Intellectual Property | Newsletter | September 29, 2022

Trademark owners liable for defective products, according to CJEU

 

 

With its judgment of 7 July 2022 in Fennia v Philips (Case C-264/21), the Court of Justice of the European Union (hereinafter ‘the Court’ or ‘CJEU’) acknowledged that a strict liability regime applies to trademark owners for defective products under the Product Liability Directive (Directive 85/374/EEC, ‘the Directive’), even if the latter are not involved in the manufacturing process. The Court has clarified that the concept of ‘producer’ under the Product Liability Directive is broad, including any person who affixes its name, trademark or other distinguishing feature on the product, or has authorised those particulars to be affixed on the product, without any further criteria being required to assume product liability, such as actual marketing of said product.

 

Background of the case

The dispute arose in Finland, after an action for damages was brought by an insurance company, Fennia, subrogated to the rights of the injured consumer, against Philips. The insurer sought compensation for the damage resulting from a fire caused by a coffee machine which was manufactured by Saeco, a Romanian subsidiary of Philips, but bore the trademarks of both Philips and Saeco. The Finnish court of first instance held that Philips was liable for the damage caused under the Finnish Law on product liability implementing, in essence, the Product Liability Directive. The decision was overruled on appeal by Philips, contending that it had no liability since it could not be considered as the producer of the defective coffee machine.

The case ultimately reached the Finnish Supreme Court, which referred questions to the CJEU, seeking an interpretation of the concept of ‘producer’ under the Directive.1 More precisely, the Supreme Court sought to ascertain whether the mere affixing of the trademark to the product sufficed for the product liability of the trademark owner to be incurred, or whether said concept requires that the latter also presents itself as the producer of the defective product is some other way.

 

 

Findings of the CJEU

The CJEU ruled that:

“[the concept of ‘producer’] contains, in essence, an alternative, only the first part of [the definition] concerns the person who is at least partially involved in the process of manufacturing the product. By contrast, the second part of the alternative refers to a person who presents himself as a producer by putting his name, trade mark or other distinguishing feature on the product” (paragraph 26 of the judgement).

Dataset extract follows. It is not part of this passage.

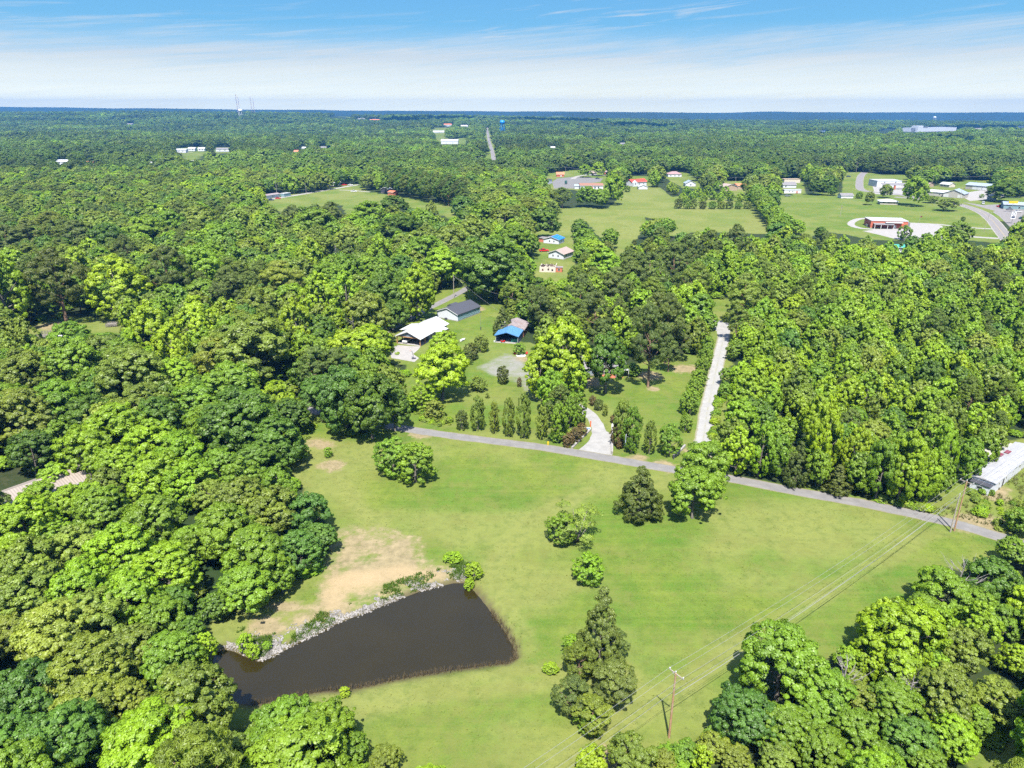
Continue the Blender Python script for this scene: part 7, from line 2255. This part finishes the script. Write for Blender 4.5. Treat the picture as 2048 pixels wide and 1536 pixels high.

The Court held that the terms of the concept of ‘producer’ were clear and unambiguous and there was no requirement for the ‘person who presents himself as a producer’ to be involved in the manufacturing process in order to be classified as such within the meaning of the Directive, therefore being liable for the damage caused by a defect in its product solely by affixing its trademark on it

It further unequivocally clarified that:

‘[…] by putting his name, trade mark or other distinguishing feature on the product at issue, the person who presents himself as a producer gives the impression that he is involved in the production process or assumes responsibility for it. Accordingly, by using such particulars, that person is effectively using his reputation in order to make that product more attractive in the eyes of consumers which, in return, justifies his liability being incurred in respect of that use’ (paragraph 34 of the judgement).

According to the Court, the EU legislator intended that the concept ‘producer’ is interpreted broadly, to protect consumers. A division of liability between Philips and Saeco has no effect in relation to consumers, who must specifically be relieved of the burden of having to determine the actual producer in order to bring claims for the damages.

 

 

Concluding remarks

The CJEU was given the opportunity to pronounce itself for the first time on the issue of trademark owners’ product liability to the consumers, corroborating what was previously presumed, but never explicitly confirmed by the Court’s jurisprudence. The ruling confirms the broad responsibility of trademark owners prescribed in the Directive, given that by affixing their name, trademark or other distinctive sign to the product, they effectively fall within the meaning of ‘producer’ under the Directive and are, therefore, liable for damage caused by a defect in their product. At the same time, it guarantees that consumers, who often rely and focus on the trademark, can claim damages from the trademark owner, who is fully liable, without the need determine who is the actual producer of the defective product.

In view of the above, it is highly advised that trademark owners licensing their trademarks closely monitor the quality of the products their licensees produce. If possible, they should ensure that the quality control and product liability are duly regulated in the agreements concluded with said licensees to prevent the risk of assuming liability for product defects.

 

1 According to Article 3(1) of the Directive, “’producer’ means the manufacturer of a finished product, the producer of any raw material or the manufacturer of a component part and any person who, by putting his name, trade mark or other distinguishing feature on the product presents himself as its producer.”